» **Extracted data**

● ● ● ● ● ● ●

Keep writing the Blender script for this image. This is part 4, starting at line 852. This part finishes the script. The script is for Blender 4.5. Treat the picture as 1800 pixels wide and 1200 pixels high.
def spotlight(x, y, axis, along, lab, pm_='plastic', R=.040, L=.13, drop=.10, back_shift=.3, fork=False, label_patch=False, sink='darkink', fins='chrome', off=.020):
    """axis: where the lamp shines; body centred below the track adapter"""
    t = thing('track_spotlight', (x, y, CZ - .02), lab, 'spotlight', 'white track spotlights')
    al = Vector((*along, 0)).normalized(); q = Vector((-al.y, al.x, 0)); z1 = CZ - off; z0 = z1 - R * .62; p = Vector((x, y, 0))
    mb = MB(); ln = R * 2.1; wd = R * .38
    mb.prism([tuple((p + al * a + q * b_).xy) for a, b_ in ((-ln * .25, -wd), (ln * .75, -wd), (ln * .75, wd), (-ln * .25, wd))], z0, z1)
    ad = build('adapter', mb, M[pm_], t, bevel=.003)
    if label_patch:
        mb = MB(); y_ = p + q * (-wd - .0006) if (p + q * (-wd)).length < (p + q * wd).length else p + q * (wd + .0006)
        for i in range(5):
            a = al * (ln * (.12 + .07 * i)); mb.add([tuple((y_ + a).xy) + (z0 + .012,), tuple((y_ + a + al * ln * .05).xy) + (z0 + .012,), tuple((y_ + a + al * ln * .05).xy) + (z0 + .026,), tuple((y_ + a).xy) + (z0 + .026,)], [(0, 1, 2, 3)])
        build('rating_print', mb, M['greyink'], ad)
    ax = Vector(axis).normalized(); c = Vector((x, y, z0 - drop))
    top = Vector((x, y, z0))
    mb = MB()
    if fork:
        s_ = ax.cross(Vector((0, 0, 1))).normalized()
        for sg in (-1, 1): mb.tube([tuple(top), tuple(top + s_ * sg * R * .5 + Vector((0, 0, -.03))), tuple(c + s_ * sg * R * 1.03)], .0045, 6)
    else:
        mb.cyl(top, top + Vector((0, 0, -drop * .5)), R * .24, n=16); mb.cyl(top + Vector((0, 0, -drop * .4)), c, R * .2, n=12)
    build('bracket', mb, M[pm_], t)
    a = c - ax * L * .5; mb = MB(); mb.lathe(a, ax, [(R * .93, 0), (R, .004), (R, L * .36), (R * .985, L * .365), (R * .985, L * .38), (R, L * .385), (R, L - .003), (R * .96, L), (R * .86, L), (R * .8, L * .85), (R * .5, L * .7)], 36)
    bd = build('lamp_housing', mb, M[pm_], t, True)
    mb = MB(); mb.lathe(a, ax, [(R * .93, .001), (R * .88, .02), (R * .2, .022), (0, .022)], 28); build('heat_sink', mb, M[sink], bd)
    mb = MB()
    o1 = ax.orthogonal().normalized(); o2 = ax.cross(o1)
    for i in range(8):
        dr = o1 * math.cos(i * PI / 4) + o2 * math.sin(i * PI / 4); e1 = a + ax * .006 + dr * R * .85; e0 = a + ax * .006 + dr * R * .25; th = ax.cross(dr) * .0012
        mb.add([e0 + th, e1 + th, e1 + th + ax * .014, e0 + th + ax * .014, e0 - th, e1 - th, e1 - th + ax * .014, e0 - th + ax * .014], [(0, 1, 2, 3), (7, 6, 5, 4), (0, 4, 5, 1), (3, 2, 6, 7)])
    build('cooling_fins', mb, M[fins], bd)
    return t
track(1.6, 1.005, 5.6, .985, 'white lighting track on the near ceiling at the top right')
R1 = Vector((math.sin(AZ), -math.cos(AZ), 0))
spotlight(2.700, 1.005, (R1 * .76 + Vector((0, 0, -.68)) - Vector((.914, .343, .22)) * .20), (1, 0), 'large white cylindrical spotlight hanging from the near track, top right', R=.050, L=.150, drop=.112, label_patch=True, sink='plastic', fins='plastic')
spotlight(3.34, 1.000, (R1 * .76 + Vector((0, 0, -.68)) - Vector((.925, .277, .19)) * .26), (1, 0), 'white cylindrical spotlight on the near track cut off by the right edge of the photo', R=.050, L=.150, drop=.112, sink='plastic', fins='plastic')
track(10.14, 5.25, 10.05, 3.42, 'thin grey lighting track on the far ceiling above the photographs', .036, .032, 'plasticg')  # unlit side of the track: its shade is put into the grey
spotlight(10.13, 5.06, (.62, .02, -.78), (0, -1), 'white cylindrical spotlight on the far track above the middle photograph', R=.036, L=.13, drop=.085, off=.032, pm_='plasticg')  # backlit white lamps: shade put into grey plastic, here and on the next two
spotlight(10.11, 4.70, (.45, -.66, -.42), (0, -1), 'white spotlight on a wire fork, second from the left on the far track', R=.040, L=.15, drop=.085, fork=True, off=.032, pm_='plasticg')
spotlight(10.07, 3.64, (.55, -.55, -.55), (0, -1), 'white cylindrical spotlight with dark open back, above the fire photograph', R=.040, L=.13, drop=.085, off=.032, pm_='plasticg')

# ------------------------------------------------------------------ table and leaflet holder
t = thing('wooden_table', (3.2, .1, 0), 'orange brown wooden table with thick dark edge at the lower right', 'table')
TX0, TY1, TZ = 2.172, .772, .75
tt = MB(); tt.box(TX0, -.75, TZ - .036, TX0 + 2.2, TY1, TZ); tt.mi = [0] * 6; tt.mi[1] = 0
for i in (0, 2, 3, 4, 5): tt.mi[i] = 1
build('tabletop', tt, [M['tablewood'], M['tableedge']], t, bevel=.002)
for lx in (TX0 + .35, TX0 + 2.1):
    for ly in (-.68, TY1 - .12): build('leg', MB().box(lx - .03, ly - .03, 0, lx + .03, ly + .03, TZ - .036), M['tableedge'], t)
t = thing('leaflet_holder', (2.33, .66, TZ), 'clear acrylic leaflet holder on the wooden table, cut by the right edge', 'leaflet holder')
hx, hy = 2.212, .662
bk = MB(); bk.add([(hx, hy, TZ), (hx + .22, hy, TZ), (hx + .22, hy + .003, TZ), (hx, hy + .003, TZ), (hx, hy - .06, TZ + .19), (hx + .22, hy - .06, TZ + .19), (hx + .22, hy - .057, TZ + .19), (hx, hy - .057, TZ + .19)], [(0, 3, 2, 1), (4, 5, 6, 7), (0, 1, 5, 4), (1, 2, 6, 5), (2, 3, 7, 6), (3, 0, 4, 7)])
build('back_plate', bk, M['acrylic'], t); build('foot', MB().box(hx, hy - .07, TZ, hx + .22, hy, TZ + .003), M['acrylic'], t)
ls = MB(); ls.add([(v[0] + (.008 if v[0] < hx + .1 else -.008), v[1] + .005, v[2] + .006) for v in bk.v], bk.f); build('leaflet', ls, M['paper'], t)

● ● ● ● ● ● ●

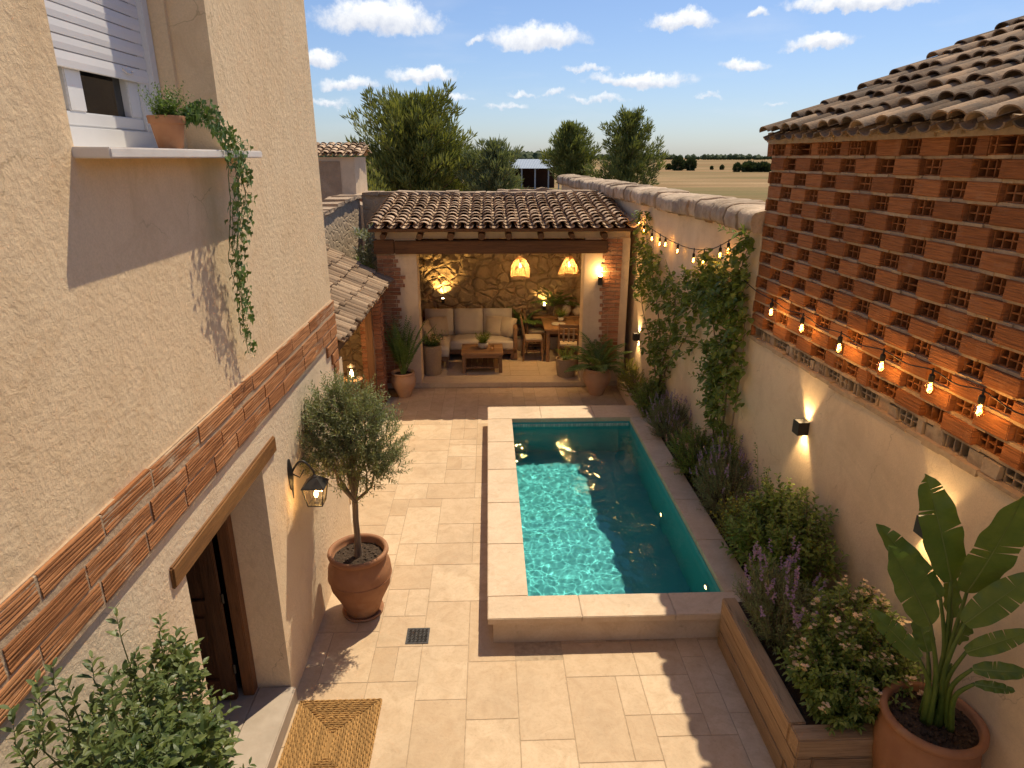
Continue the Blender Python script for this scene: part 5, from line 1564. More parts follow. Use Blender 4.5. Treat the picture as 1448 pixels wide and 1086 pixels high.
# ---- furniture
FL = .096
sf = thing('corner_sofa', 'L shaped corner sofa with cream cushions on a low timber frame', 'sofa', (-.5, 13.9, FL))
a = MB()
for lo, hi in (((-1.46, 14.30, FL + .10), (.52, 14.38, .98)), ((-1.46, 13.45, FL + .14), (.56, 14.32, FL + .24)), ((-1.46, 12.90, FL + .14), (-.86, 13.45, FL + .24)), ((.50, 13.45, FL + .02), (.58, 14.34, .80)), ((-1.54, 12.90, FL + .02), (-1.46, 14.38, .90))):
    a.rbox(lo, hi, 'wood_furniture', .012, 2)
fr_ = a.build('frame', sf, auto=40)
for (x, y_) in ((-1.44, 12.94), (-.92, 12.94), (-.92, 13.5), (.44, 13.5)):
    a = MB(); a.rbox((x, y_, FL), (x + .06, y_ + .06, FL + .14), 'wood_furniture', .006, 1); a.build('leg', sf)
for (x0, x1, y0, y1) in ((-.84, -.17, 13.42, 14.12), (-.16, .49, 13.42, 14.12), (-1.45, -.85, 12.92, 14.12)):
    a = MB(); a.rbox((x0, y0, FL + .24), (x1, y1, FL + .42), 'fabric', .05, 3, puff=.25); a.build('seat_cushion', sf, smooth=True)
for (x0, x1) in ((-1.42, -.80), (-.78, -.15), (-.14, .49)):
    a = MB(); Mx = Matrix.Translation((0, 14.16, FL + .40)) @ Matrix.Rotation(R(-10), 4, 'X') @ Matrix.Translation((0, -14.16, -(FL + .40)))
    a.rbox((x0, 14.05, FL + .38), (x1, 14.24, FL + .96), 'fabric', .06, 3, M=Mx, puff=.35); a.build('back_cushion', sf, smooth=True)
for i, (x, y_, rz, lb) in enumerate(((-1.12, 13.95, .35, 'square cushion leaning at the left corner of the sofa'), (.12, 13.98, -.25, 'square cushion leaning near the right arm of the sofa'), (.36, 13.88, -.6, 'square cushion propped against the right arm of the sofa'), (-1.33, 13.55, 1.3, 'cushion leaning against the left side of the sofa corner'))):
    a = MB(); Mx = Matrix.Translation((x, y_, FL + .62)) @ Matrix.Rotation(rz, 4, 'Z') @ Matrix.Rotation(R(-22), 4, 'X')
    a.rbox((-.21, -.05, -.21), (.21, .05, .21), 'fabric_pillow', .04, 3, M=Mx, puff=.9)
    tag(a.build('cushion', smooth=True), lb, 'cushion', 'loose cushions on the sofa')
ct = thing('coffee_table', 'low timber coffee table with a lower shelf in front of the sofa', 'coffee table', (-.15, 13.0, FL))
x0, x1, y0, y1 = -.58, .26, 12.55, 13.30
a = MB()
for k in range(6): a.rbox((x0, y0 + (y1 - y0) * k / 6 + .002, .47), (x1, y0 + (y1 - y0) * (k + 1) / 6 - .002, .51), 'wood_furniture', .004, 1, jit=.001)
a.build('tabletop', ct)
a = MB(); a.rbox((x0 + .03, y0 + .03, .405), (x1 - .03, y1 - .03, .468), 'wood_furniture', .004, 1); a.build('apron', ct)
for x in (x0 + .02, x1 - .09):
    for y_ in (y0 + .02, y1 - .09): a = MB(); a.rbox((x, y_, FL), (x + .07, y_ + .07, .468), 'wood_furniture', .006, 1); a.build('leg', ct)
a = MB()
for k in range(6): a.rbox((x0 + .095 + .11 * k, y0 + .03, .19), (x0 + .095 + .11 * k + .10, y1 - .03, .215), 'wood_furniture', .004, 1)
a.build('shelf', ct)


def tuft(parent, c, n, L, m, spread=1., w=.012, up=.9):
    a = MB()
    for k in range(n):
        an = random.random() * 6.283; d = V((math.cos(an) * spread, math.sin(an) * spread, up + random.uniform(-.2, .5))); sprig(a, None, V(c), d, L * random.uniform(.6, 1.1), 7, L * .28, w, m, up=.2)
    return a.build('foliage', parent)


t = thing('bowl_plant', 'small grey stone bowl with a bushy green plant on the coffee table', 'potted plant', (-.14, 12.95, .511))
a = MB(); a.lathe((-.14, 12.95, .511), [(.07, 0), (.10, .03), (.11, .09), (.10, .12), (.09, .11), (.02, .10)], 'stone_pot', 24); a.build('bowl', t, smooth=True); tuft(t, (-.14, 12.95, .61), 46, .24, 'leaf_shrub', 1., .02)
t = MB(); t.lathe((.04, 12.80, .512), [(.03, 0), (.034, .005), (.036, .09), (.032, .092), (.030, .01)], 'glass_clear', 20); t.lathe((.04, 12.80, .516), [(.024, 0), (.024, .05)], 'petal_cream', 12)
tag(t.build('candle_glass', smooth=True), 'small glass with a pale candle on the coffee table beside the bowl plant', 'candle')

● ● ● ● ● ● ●

» **Aim**
Extract every line from the records above that contains the word "wide".

» **Solved exercise**
Keep writing the Blender script for this image. This is part 4, starting at line 852. This part finishes the script. The script is for Blender 4.5. Treat the picture as 1800 pixels wide and 1200 pixels high.
Continue the Blender Python script for this scene: part 5, from line 1564. More parts follow. Use Blender 4.5. Treat the picture as 1448 pixels wide and 1086 pixels high.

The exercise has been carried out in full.